> Request
Can you transcribe every line exactly and leave the pictures behind?
↓↓↓
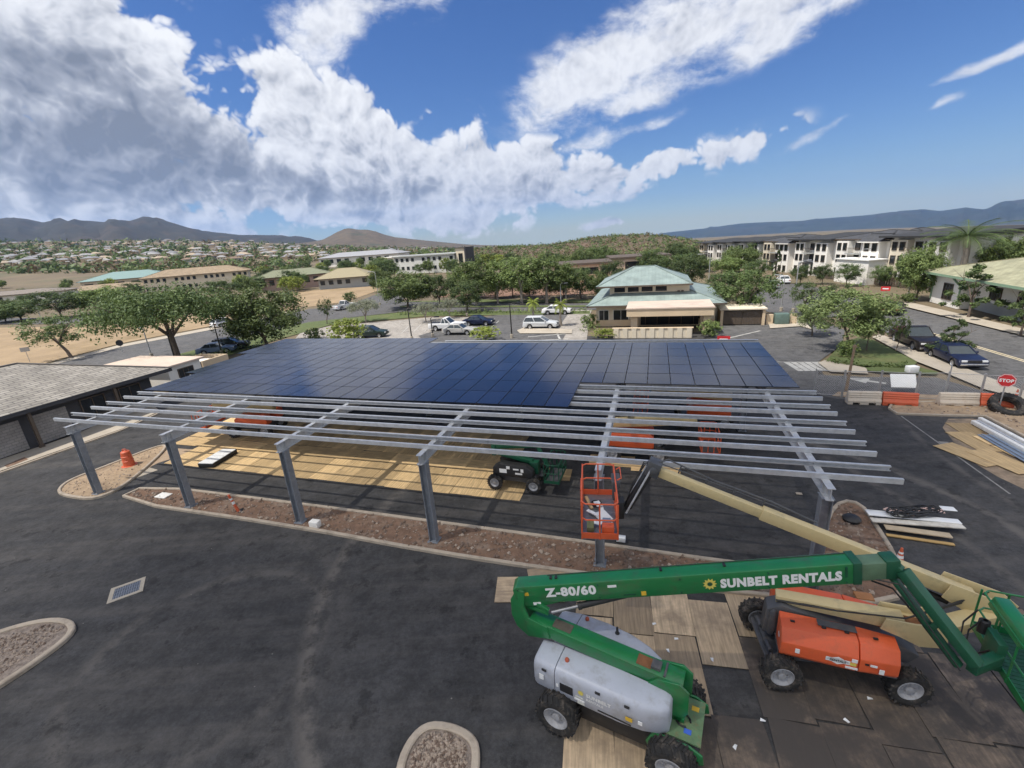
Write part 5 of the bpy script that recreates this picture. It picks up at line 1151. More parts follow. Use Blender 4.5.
TL = ['nearest townhouse of the row, half hidden by the big street tree', 'second townhouse, with a dark hip roof and a white flat topped wing in front', 'third townhouse of the row, with a dark shed roof behind small street trees', 'fourth townhouse of the row, with a gabled dark roof over white walls', 'fifth townhouse of the row, partly behind dark trees', 'sixth townhouse of the row, small and pale behind trees', 'farthest townhouse at the left end of the row']
for i in range(7): townhouse(i, TL[i])
# garden fence before the townhouses
gf = thing('garden_fence', 'dark slatted garden fence along the foot of the nearest townhouses', 'fence', (64.4, 66, 0), math.pi / 2)
mb = MB()
for k in range(56): mb.box((k * .5, 0, .75), (.42, .04, 1.4))
mb.build('slats', m_trim, gf)
for k in range(8): mb = MB(); mb.box((k * 4 - .05, .06, .8), (.12, .1, 1.6)); mb.build('post', m_wall_dark, gf)
# houses behind, with dark roofs and solar panels
for i, (x, y, w, d, lab, pv) in enumerate(((92, 78, 14, 12, 'dark roofed house with solar panels behind the palm at the right edge', 1), (92, 92, 16, 12, 'dark roofed house with a white gable wall behind the nearest townhouse', 0), (94, 60, 15, 12, 'house with rows of solar panels on its dark roof above the olive roof', 1), (100, 112, 16, 12, 'dark roofed house far behind the middle of the townhouse row', 0))):
    h = thing('house', lab, 'house', (x, y, -.5), .25 + .1 * i); wall_box(h, -w / 2, w / 2, -d / 2, d / 2, 0, 5.6, m_cream_w); hip_roof(h, -w / 2 - .8, w / 2 + .8, -d / 2 - .8, d / 2 + .8, 5.7, 8.2, m_darkroof, m_trim)
    for k in range(3): window(h, -w / 2 + 2 + k * 4, -d / 2, 4.2, 1.4, 1.3, 'y-')
    if pv:
        nrm = Vector((0, -2.9, 0)); sl_ = math.atan2(2.5, d / 2 + .8)
        for k in range(4):
            mb = MB(); mb.box((-3.3 + k * 2.2, -d / 4 - .5, 6.98 + .10), (2.1, 4.2, .06), ax=((1, 0, 0), (0, math.cos(sl_), math.sin(sl_)), (0, -math.sin(sl_), math.cos(sl_)))); mb.build('solar_panel', m_cell, h)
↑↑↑
> Output
Write part 5 of the bpy script that recreates this picture. It picks up at line 1151. More parts follow. Use Blender 4.5.
TL = ['nearest townhouse of the row, half hidden by the big street tree', 'second townhouse, with a dark hip roof and a white flat topped wing in front', 'third townhouse of the row, with a dark shed roof behind small street trees', 'fourth townhouse of the row, with a gabled dark roof over white walls', 'fifth townhouse of the row, partly behind dark trees', 'sixth townhouse of the row, small and pale behind trees', 'farthest townhouse at the left end of the row']
for i in range(7): townhouse(i, TL[i])
# garden fence before the townhouses
gf = thing('garden_fence', 'dark slatted garden fence along the foot of the nearest townhouses', 'fence', (64.4, 66, 0), math.pi / 2)
mb = MB()
for k in range(56): mb.box((k * .5, 0, .75), (.42, .04, 1.4))
mb.build('slats', m_trim, gf)
for k in range(8): mb = MB(); mb.box((k * 4 - .05, .06, .8), (.12, .1, 1.6)); mb.build('post', m_wall_dark, gf)
# houses behind, with dark roofs and solar panels
for i, (x, y, w, d, lab, pv) in enumerate(((92, 78, 14, 12, 'dark roofed house with solar panels behind the palm at the right edge', 1), (92, 92, 16, 12, 'dark roofed house with a white gable wall behind the nearest townhouse', 0), (94, 60, 15, 12, 'house with rows of solar panels on its dark roof above the olive roof', 1), (100, 112, 16, 12, 'dark roofed house far behind the middle of the townhouse row', 0))):
    h = thing('house', lab, 'house', (x, y, -.5), .25 + .1 * i); wall_box(h, -w / 2, w / 2, -d / 2, d / 2, 0, 5.6, m_cream_w); hip_roof(h, -w / 2 - .8, w / 2 + .8, -d / 2 - .8, d / 2 + .8, 5.7, 8.2, m_darkroof, m_trim)
    for k in range(3): window(h, -w / 2 + 2 + k * 4, -d / 2, 4.2, 1.4, 1.3, 'y-')
    if pv:
        nrm = Vector((0, -2.9, 0)); sl_ = math.atan2(2.5, d / 2 + .8)
        for k in range(4):
            mb = MB(); mb.box((-3.3 + k * 2.2, -d / 4 - .5, 6.98 + .10), (2.1, 4.2, .06), ax=((1, 0, 0), (0, math.cos(sl_), math.sin(sl_)), (0, -math.sin(sl_), math.cos(sl_)))); mb.build('solar_panel', m_cell, h)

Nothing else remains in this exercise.